Why Our Figure Is Higher Than Consensus
Celebrity Net Worth places Clark at $10M. Our independent build produces $25M – two and a half times that figure. The gap comes down to one thing: CNW and most other estimates appear to have been set in 2024, before her full endorsement portfolio was running at scale. Sportico documented $11.1M in total earnings in 2024 and $16.1M in 2025. After 40% tax and 15% representation, those two years alone net approximately $14M. Add her college NIL earnings and her 2026 income and the math simply cannot land at $10M. CNW’s figure is stale. Our $25M reflects the full documented earnings picture through mid-2026.

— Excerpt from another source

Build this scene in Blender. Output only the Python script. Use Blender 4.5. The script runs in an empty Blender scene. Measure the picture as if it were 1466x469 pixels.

The Most Underpaid Athlete in Professional Sports
For two seasons, Caitlin Clark was paid $78,066 by the Indiana Fever while generating what economists estimated was hundreds of millions of dollars in value for the league, its franchises, its television partners, and its sponsors. The Fever’s valuation rose 273% in a single year. WNBA franchise values across the league rose 180%. The new media rights deal – worth $200M annually against the prior $33M – was agreed upon before her first professional game was played. Her WNBA salary accounted for 0.7% of her total earnings in 2025. The new CBA’s EPIC provision is a partial correction, and free agency will eventually let the market price her properly. What she has built off the court in two years – $25M in net worth before a single shoe royalty dollar has landed – is the foundation of something that has barely started.